Asked if there's a Plan B if members don't back the deal and what it is, Dickie says if 75% of voting members don't approve the merger then CU South will not transfer engagements to CU Baywide.
"If this happens, the current challenges of remaining a small entity, not just in the credit union movement but in the broader financial services sector, will remain."
"Small financial entities find it difficult to compete due to relatively higher costs to meet and deliver services and in recent years the increased costs of compliance. This is shown by the numbers of credit unions in New Zealand reducing from seventy 20 years ago, to thirty 10 years ago and just 12 today," Dickie says.
For NZCU Central's part Long says a no vote would essentially see NZCU Central withdraw from the merger and continue operating as a small independent community focused credit union.
Asked who is likely to be CEO or general manager of the merged entity - should the deal go ahead - and what role if any they may hold themselves, Earle, Long and Dickie all say roles in the merged entity have not yet been finalised.
"Decisions are yet to be made on the name of the new entity, but it is likely this will be changed to reflect the merged entity," Earle adds.
What future Co-op Money?
In terms of Co-op Money, Credit Union Central notes - as reported by interest.co.nz in November - the Reserve Bank has initiated a risk assessment and mitigation project with Co-op Money's nine member credit unions, including all five proposing to merge.

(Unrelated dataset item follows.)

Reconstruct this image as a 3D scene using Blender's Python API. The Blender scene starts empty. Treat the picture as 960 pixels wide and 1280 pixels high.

"This project is ongoing and seeks to implement procedures to ensure credit unions have the ability to directly take over agreed Co-op Money services," Credit Union Central says.
Co-op Money is the trading name for the New Zealand Association of Credit Unions (NZACU). It's both an industry representative and lobbyist for its members like the New Zealand Bankers' Association is for banks, and provides them a range of services such as core banking, data processing and support, debit card facilities and insurance products, plus a treasury function. The services are funded by credit union members investing in Co-op Money base capital notes. The proposed merger of five of its nine members raises the question of whether there's a future for Co-op Money.
4 Comments
What a mess. Once were warriors now living on hand outs. Proud credit unions reduced to rubble. This is where the FMA needs to take a look at whats gone on - prosecutions should result. Wasn't the current CEO the Chairman as well? Why didn't these other credit unions step in with help 12 months ago when Aotearoa first got into trouble? If you are correct and this is a take over manufactured by Baywide, then Long, Dickie et al need to dust off their CV's. There's never been a take over ever where the dominant party CEO steps aside. To say that "roles in the merged entity have not yet been finalised" is not credible - that would have been part of the Heads of Agreement.
Your comment about CV's is apt. I believe it was the chair of Aotearoa CU that scuttled any previous attempts to have the CU merge with others in order to protect his job. Its festered to the point that Aotearoa are now making losses and forced to merge whilst relying on fellow CU's for support.
There is only a couple of CU's that are really large enough to stand on their own two feet and the sooner the rest realise that and merge and wind up the self serving Co-op money business the better.
This is shown by the numbers of credit unions in New Zealand reducing from seventy 20 years ago, to thirty 10 years ago and just 12 today," Dickie says.
Most of the entities went to Baywide and baywide has been going backwards, relative profits and reserves to size, looks like doubling up on a failed formula.
How can it be a loan when it won't be paid back?